Cisco Cuts Workforce by 7% in Attempt to Speed Transition

CEO Chuck Robbins has been shifting the company’s offerings toward software-based networking, security and management products.

August 17, 2016

2 Min Read
Cisco Cuts Workforce by 7 in Attempt to Speed Transition

(Bloomberg) — Cisco Systems Inc., the biggest maker of equipment that runs the internet, plans to cut about 7 percent of its workforce, trying to recast itself as a provider of software-based systems and services.

The company will eliminate 5,500 positions, beginning in the current quarter, from a workforce of more than 73,700 at the end of April, Cisco said Wednesday in a statement. Any savings from the job reductions will be invested in areas where Cisco may grow more quickly, such as cloud computing and connected devices, the company said.

“They may be trying to shift skill sets in terms of toward software from hardware,” said David Heger, an analyst at Edward Jones & Co.

Chief Executive Officer Chuck Robbins, who took over in July 2015, has been working to rekindle growth by shifting Cisco’s offerings toward software-based networking, security and management products, which customers increasingly prefer because they’re less expensive and more versatile.

“We are looking at the areas where we believe growth will come faster,” Robbins said in a conference call. “It’s not that we’re ignoring one in favor of another, we just want to make sure our investments are commensurate with the growth opportunity.”

Shares of the company declined about 1 percent in extended trading following the announcement.
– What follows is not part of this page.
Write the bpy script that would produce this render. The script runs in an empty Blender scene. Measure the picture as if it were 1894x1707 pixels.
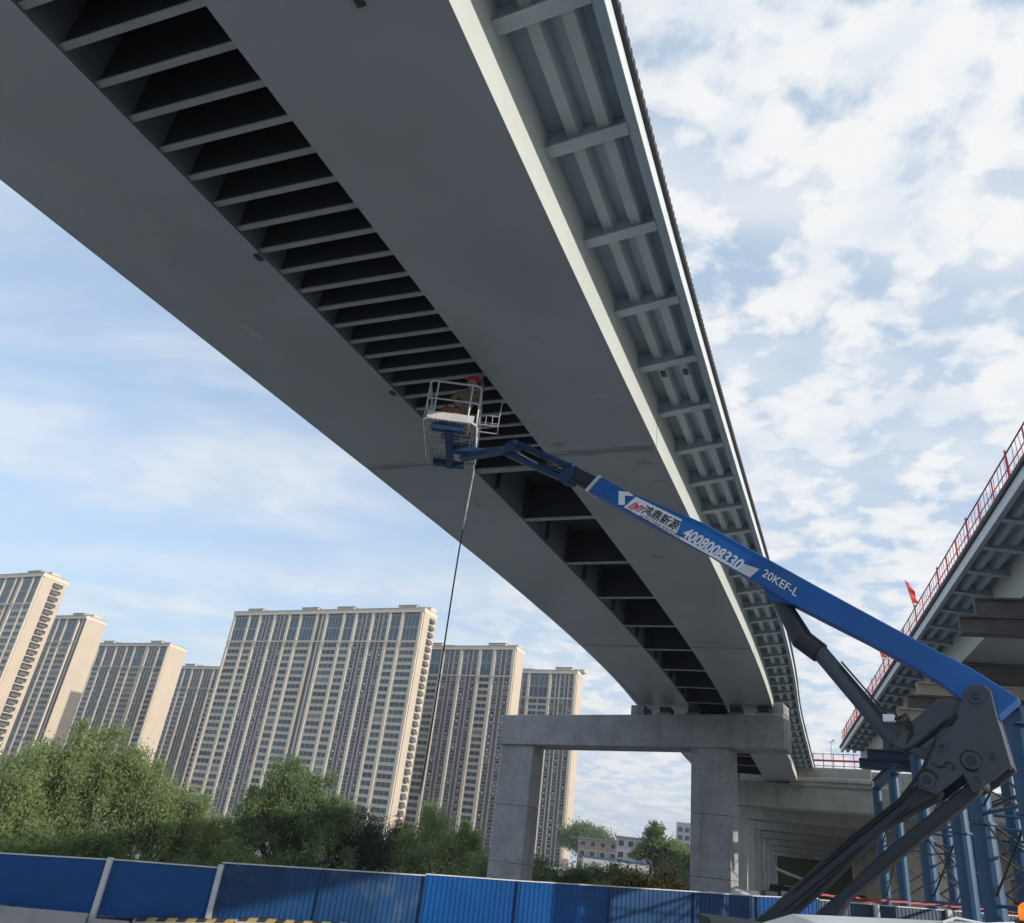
import bpy, math, random
import numpy as np
from mathutils import Vector, Matrix
random.seed(7); rng = np.random.default_rng(7)
scn = bpy.context.scene
col = scn.collection
R = math.radians
ZC = 3.2

# ------------------------------------------------------------------ camera
cd = bpy.data.cameras.new('camera'); cam = bpy.data.objects.new('camera', cd); col.objects.link(cam)
cr = Vector((0.99148530, -0.05862401, 0.11627610)); cu = Vector((-0.13021868, -0.44636335, 0.88532641)); cf = Vector((0.0, 0.89292944, 0.45019664))
cam.matrix_world = Matrix(((cr.x, cu.x, -cf.x, 0), (cr.y, cu.y, -cf.y, 0), (cr.z, cu.z, -cf.z, ZC), (0, 0, 0, 1)))
cd.sensor_fit = 'HORIZONTAL'; cd.sensor_width = 36; cd.lens = 27.444
cd.clip_start = 0.1; cd.clip_end = 6000
scn.camera = cam

# ------------------------------------------------------------------ sky and sun
SUN_AZ, SUN_EL = 122.0, 20.0          # azimuth clockwise from +Y
w = bpy.data.worlds.new('World'); scn.world = w; w.use_nodes = True
nt = w.node_tree; nt.nodes.clear()
def N(t, **k):
    n = nt.nodes.new(t)
    for a, b in k.items(): setattr(n, a, b)
    return n
def L(a, b): nt.links.new(a, b)
def M(op, a, b=None, c=None, clamp=False):
    n = N('ShaderNodeMath', operation=op, use_clamp=clamp)
    for i, v in enumerate((a, b, c)):
        if v is None: continue
        if isinstance(v, (int, float)): n.inputs[i].default_value = v
        else: L(v, n.inputs[i])
    return n.outputs[0]
def sstep(v, a, b):
    n = N('ShaderNodeMapRange', interpolation_type='SMOOTHSTEP')
    L(v, n.inputs['Value']); n.inputs['From Min'].default_value = a; n.inputs['From Max'].default_value = b
    return n.outputs[0]
def noise(vec, scale, detail=6, rough=.55, dist=0.0):
    n = N('ShaderNodeTexNoise'); L(vec, n.inputs['Vector'])
    n.inputs['Scale'].default_value = scale; n.inputs['Detail'].default_value = detail
    n.inputs['Roughness'].default_value = rough; n.inputs['Distortion'].default_value = dist
    return n.outputs['Fac']
sky = N('ShaderNodeTexSky', sky_type='NISHITA'); sky.sun_disc = False
sky.sun_elevation = R(SUN_EL); sky.sun_rotation = R(SUN_AZ)
sky.air_density = 1.0; sky.dust_density = 1.2; sky.ozone_density = 1.6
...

Earlier they had fallen 1.3 percent to $30.72, leaving them up 13 percent this year.

“Cisco is plodding along,” Heger said. “They’re not overall declining. That’s a signal that they’re managing the transition fairly well.”
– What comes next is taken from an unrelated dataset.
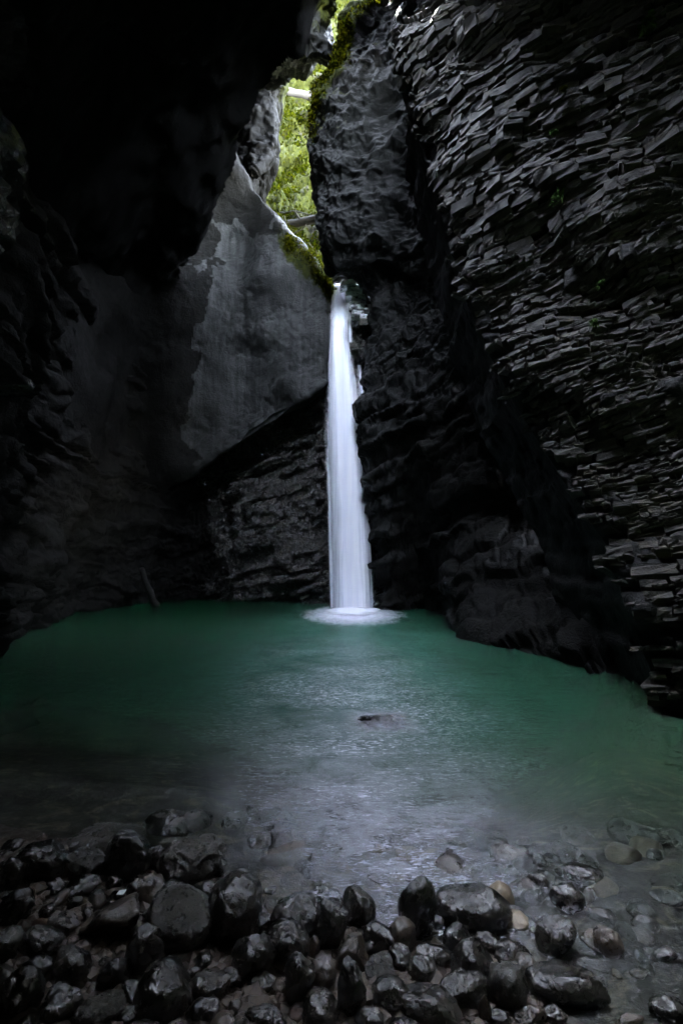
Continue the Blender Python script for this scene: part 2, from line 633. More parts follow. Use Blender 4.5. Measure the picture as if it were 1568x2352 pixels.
plan = [(-3.6, -5), (-4.3, 3), (-6.6, 9.5), (-7.9, 14), (-7.4, 17.5), (-6.0, 19.6), (-4.4, 19.4), (-3.2, 19.0), (-1.9, 18.6), (-.7, 18.3), (.4, 18.0), (1.5, 17.6), (2.3, 16.0)]
ledge, lq, ln_ = rock_surface('bedded_ledge', cols_z(plan, [-4, -.6, 1.5, 4, 6.5, 9.6]), 210, 640, M_LEDGE, d_ledge, flip=False)
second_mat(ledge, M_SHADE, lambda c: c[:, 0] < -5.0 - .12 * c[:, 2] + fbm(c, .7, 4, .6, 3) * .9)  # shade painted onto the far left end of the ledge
tag(ledge, 'dark wet rock in tilted beds between the pool and the smooth left wall', 'rock wall', kind='structure')

# ------------------------------------------------------------------ the smooth left wall
def d_wall(p):
    return fbm(p, .22, 3, .5, 1) * .55 + fbm(p, .7, 3, .45, 6) * .10 + fbm(p * np.array([1, 1, .35]), 3, 4, .55, 2) * .016 + np.clip(fbm(p, .55, 4, .6, 13, True) - 1.25, 0, 1) * -.09


def wrow(v, us, Ys, far, sil):
    """far: world points off to the left; then pixel points; then the edge and the rock behind it"""
    r = list(far)
    r += [P(u, v + dv, y) for (u, dv), y in zip(us, Ys)]
    e = P(*sil)
    r += [e, (e[0] - .25, e[1] + 1.2, e[2]), (e[0] - 1.0, e[1] + 3.5, e[2])]
    return r


def far(z, s=0.0):
    return [(-4.2 + s * .8, -6, z), (-4.8 + s, 1, z), (-6.4 + s * .6, 7, z), (-7.6 + s * .2, 12, z)]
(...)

Underlining Cisco’s struggles to revitalize growth, the company Wednesday reported fourth-quarter sales that declined 2 percent from a year earlier in a “challenging macro environment.”

Sales in its biggest business unit, switching, increased 2 percent to $3.8 billion while routing, the second-largest revenue source, fell 6 percent to $1.9 billion. That was partially made up for by security, which grew 16 percent, and collaboration, which posted a 6 percent gain in sales.